In a lengthy address to a crowded hall which included cardinals, archbishops and bishops, priests and laity he spoke of the abuse crisis from an Asian perspective.

"When the crisis erupted in the Northern hemisphere, there was a tendency to think of the problem as mainly tied to Western cultures," he said.

But such a view changed when similar cases surfaced in Asia where there was now "a pressing need to formulate national pastoral guidelines for handling such cases". This was being completed in the Philippines, Archbishop Tagle said.

There the bishops had identified certain responses to the crisis, he said.

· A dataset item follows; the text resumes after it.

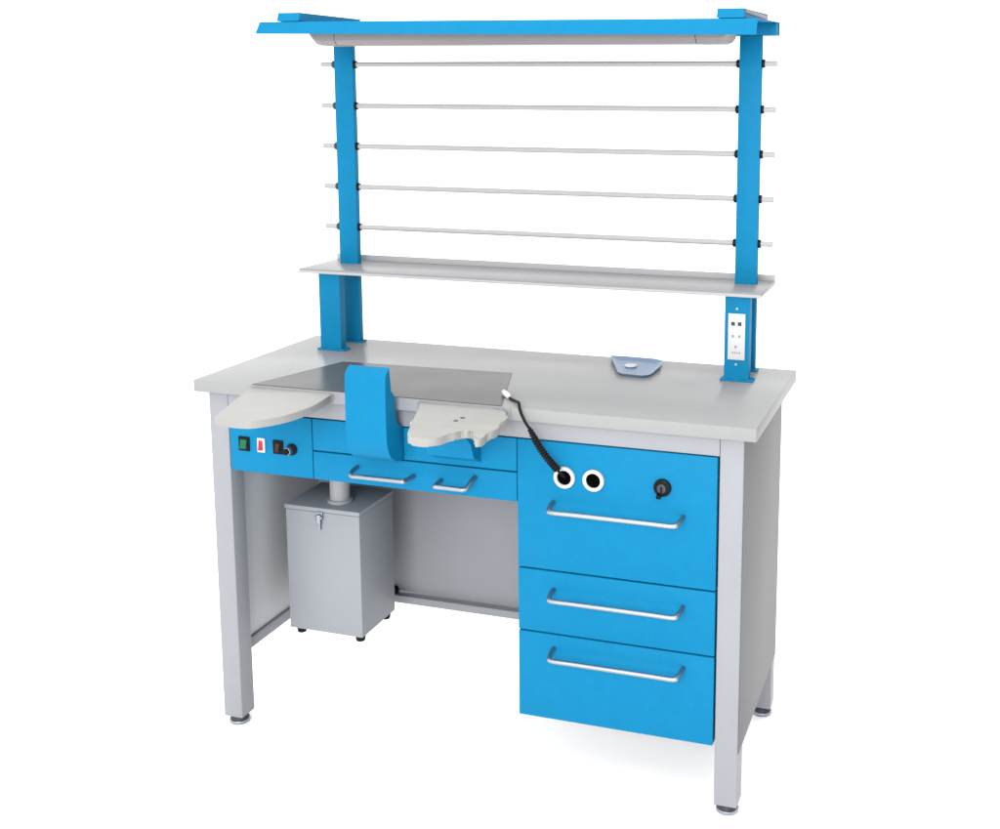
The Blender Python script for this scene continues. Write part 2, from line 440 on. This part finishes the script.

First was the pastoral care of the victims and their families, then the pastoral care of the hurting community, the pastoral care of the priest offender, the care of his family and of non-offender clergy.

There was also the pastoral care of superiors and bishops.

"It is difficult and painful to be a superior or a bishop nowadays. They feel lost when a cleric commits sexual abuse . . . superiors feel battered from all sides. They are accused of covering up if they try to be discreet. If they are firm, they are accused of lack of compassion," the archbishop added.